## EXERCISE
Extract, word for word, every line from the one containing "Keep writing the" through the one containing "mb.build('stamp_mark', 'ink', j)", with both end lines kept.

## DATA ENTRIES
-=-=-

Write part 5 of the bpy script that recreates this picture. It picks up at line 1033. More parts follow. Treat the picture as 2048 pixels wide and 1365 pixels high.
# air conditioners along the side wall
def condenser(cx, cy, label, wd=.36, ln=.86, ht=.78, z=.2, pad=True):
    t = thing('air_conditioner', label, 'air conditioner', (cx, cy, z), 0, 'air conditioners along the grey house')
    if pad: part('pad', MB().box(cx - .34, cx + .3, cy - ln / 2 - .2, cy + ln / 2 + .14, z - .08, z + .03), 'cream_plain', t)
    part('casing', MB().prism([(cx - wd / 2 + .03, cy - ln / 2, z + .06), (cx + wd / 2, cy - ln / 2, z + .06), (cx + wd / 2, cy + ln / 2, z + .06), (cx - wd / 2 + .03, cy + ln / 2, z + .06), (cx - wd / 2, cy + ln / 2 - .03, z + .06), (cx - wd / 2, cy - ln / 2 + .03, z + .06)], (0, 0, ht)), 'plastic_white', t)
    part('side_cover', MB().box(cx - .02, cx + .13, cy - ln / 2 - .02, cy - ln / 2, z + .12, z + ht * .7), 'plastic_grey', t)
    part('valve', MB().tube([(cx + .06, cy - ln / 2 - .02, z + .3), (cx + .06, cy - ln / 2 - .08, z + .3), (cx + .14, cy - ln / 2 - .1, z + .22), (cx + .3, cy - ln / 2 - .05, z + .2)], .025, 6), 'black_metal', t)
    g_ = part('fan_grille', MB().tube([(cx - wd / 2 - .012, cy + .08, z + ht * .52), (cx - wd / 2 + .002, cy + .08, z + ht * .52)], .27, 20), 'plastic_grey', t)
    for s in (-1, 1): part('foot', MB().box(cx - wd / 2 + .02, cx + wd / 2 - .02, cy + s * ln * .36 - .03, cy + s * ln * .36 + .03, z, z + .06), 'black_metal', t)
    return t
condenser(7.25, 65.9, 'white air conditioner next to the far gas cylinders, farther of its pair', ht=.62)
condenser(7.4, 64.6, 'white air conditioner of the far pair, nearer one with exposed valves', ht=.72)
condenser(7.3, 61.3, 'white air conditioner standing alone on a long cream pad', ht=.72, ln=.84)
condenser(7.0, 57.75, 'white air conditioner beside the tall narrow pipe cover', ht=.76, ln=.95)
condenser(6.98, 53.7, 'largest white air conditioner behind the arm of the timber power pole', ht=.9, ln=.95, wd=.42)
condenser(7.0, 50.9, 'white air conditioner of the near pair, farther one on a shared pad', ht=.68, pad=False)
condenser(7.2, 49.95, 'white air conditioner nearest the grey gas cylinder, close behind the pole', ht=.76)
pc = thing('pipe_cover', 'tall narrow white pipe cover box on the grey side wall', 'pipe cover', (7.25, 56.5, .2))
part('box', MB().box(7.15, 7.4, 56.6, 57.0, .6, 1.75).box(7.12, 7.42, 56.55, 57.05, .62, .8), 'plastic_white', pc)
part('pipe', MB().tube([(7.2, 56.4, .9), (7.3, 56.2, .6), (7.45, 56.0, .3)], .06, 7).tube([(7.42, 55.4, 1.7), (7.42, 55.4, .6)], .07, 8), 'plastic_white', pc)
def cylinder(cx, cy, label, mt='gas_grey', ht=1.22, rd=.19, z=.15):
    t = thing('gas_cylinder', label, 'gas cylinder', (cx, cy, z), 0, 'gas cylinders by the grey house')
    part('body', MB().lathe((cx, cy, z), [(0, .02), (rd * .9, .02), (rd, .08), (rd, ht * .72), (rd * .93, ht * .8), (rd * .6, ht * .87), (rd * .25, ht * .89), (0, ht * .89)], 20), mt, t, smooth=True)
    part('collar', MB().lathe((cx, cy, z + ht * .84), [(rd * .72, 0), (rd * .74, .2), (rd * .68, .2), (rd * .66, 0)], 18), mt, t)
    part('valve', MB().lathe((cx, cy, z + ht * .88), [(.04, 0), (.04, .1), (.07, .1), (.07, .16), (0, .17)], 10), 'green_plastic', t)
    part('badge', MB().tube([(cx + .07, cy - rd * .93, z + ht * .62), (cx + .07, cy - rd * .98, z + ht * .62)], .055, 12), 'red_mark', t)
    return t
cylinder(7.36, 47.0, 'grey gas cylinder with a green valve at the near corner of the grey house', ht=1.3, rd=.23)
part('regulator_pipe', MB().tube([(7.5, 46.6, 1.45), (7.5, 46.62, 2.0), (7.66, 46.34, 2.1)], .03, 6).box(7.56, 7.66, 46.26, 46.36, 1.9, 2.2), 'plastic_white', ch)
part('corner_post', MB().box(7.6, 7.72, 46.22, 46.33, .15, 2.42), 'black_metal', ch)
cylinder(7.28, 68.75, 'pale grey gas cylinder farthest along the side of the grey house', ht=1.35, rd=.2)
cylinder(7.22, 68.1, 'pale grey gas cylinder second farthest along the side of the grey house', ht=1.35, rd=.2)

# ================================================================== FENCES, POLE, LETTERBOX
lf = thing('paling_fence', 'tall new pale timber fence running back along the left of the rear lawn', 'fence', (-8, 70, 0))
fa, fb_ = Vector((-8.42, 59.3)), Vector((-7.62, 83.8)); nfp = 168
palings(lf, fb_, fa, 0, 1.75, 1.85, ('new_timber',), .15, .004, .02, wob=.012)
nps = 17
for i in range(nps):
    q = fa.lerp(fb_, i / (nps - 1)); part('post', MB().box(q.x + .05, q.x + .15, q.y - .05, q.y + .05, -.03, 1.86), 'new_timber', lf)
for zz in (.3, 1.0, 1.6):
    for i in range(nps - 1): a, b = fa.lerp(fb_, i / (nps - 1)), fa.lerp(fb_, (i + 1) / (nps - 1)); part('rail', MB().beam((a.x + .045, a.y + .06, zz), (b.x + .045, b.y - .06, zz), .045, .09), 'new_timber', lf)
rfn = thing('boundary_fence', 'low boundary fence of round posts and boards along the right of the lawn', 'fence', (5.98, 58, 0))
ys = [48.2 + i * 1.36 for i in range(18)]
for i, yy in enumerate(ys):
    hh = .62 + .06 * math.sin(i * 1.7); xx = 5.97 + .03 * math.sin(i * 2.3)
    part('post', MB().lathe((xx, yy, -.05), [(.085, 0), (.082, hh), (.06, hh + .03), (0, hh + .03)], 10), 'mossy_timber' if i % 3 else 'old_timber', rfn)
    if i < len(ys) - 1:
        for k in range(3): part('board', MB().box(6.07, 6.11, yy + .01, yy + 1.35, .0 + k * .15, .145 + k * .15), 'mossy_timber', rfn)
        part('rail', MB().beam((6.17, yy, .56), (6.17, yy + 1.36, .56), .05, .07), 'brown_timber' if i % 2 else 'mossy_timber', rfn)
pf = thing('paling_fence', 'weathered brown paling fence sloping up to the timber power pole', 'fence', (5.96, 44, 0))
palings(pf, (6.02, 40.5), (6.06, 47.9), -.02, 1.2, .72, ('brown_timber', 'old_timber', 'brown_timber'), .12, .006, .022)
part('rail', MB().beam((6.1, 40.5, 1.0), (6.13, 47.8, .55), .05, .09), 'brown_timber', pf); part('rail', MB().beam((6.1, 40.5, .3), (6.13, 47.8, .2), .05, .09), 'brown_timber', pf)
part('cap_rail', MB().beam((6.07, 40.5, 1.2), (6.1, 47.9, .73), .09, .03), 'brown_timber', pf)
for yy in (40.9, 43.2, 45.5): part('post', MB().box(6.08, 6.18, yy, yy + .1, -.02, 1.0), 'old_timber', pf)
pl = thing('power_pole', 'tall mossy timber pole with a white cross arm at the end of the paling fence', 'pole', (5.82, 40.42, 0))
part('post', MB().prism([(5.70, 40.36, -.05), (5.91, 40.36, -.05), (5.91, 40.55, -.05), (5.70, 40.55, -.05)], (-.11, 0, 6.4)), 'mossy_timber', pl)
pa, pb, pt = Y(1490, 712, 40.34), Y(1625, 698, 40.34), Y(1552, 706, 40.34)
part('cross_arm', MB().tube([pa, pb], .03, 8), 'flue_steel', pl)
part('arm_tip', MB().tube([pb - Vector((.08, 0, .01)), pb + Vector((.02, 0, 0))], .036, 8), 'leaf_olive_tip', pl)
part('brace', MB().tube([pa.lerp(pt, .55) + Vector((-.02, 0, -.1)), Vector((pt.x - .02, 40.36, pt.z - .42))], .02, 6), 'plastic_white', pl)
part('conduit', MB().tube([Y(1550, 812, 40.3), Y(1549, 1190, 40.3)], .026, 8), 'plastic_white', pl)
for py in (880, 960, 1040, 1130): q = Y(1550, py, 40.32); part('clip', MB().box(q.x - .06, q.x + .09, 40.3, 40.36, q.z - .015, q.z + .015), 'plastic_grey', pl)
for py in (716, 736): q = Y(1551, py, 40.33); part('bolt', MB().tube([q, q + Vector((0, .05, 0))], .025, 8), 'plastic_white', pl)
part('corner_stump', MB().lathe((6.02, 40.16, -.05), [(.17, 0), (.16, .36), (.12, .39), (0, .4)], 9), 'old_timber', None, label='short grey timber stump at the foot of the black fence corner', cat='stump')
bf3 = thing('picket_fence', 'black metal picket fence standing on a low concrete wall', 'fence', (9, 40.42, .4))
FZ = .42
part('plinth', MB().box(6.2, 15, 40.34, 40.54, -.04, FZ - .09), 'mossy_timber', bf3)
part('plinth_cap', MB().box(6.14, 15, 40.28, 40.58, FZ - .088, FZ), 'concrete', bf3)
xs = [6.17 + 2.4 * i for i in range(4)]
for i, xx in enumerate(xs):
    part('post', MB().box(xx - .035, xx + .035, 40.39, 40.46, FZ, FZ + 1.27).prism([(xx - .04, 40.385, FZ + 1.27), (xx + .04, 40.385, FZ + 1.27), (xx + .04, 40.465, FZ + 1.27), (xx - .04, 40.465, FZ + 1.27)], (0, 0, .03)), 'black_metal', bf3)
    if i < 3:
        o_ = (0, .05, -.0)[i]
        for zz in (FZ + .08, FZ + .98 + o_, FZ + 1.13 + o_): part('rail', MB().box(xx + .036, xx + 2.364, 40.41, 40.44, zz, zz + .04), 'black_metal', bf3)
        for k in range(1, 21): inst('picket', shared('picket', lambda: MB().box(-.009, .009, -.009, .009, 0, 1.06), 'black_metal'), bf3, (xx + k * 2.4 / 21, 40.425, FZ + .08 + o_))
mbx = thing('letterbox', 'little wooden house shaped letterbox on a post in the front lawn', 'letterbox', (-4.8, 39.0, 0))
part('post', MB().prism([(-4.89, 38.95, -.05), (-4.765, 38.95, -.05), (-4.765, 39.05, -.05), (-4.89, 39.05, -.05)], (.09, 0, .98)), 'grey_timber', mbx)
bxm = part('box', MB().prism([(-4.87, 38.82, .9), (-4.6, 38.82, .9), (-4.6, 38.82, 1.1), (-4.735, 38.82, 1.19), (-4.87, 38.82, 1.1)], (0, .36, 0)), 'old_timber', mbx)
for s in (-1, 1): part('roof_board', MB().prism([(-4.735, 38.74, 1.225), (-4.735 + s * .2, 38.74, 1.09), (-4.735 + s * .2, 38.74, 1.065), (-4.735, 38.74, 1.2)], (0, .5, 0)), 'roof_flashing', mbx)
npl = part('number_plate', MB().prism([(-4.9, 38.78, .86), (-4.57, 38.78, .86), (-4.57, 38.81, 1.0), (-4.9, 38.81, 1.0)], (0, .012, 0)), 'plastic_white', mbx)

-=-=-

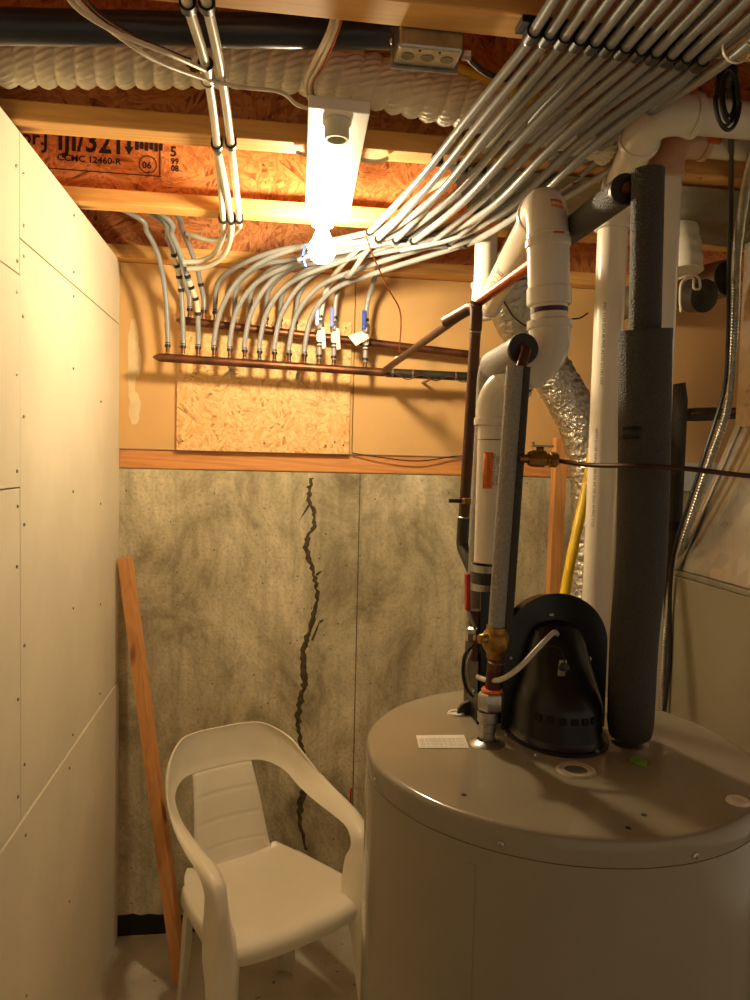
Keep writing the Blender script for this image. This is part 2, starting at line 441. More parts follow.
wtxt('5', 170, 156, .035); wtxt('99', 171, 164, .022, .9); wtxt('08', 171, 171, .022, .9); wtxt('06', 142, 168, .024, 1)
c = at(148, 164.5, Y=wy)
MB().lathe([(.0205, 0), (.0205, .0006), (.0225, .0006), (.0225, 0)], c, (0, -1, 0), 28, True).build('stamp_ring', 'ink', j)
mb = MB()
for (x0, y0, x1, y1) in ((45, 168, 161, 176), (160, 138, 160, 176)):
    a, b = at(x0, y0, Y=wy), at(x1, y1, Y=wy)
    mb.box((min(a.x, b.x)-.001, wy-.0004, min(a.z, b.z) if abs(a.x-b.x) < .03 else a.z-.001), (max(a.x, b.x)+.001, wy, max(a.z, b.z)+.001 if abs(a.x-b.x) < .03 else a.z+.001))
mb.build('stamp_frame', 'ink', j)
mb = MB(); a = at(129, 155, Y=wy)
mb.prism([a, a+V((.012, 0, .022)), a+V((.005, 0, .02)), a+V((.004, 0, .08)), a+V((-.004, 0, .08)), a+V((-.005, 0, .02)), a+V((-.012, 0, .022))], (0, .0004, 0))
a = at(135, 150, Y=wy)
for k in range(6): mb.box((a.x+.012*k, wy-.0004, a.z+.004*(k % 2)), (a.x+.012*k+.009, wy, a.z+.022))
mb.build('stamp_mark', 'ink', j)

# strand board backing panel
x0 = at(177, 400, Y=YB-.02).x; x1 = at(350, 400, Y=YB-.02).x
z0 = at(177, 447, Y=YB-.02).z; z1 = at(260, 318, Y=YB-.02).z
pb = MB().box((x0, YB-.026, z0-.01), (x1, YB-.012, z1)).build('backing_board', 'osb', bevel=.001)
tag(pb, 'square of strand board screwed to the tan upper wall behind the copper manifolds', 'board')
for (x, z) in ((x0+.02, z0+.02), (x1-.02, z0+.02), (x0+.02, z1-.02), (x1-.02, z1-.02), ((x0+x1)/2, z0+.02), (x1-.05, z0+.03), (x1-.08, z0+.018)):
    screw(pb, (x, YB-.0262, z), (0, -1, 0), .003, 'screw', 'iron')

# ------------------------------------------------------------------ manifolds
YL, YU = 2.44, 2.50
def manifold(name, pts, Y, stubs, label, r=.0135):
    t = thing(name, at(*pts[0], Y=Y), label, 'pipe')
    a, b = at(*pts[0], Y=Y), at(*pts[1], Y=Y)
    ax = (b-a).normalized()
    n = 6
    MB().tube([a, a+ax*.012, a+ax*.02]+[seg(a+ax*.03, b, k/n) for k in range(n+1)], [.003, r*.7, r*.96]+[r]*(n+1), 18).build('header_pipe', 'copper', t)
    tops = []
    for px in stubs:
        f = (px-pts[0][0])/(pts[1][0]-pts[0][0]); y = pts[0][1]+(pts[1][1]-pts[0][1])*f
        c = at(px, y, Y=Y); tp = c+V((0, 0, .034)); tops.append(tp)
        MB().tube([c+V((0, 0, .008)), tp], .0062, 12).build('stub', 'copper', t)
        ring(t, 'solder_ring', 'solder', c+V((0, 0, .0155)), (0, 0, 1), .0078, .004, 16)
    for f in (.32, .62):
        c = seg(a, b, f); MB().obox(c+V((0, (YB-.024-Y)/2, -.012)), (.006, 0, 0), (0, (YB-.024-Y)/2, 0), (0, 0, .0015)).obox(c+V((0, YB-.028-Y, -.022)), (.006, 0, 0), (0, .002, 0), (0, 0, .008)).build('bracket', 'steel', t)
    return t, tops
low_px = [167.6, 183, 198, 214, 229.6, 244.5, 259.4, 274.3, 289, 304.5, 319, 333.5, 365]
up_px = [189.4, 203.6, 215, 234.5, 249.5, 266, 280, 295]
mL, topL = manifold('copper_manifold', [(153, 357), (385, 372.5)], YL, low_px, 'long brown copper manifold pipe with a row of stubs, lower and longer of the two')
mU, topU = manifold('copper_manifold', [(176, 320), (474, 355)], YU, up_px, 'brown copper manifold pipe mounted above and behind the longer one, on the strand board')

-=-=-

## TASK RESULT
Keep writing the Blender script for this image. This is part 2, starting at line 441. More parts follow.
wtxt('5', 170, 156, .035); wtxt('99', 171, 164, .022, .9); wtxt('08', 171, 171, .022, .9); wtxt('06', 142, 168, .024, 1)
c = at(148, 164.5, Y=wy)
MB().lathe([(.0205, 0), (.0205, .0006), (.0225, .0006), (.0225, 0)], c, (0, -1, 0), 28, True).build('stamp_ring', 'ink', j)
mb = MB()
for (x0, y0, x1, y1) in ((45, 168, 161, 176), (160, 138, 160, 176)):
    a, b = at(x0, y0, Y=wy), at(x1, y1, Y=wy)
    mb.box((min(a.x, b.x)-.001, wy-.0004, min(a.z, b.z) if abs(a.x-b.x) < .03 else a.z-.001), (max(a.x, b.x)+.001, wy, max(a.z, b.z)+.001 if abs(a.x-b.x) < .03 else a.z+.001))
mb.build('stamp_frame', 'ink', j)
mb = MB(); a = at(129, 155, Y=wy)
mb.prism([a, a+V((.012, 0, .022)), a+V((.005, 0, .02)), a+V((.004, 0, .08)), a+V((-.004, 0, .08)), a+V((-.005, 0, .02)), a+V((-.012, 0, .022))], (0, .0004, 0))
a = at(135, 150, Y=wy)
for k in range(6): mb.box((a.x+.012*k, wy-.0004, a.z+.004*(k % 2)), (a.x+.012*k+.009, wy, a.z+.022))
mb.build('stamp_mark', 'ink', j)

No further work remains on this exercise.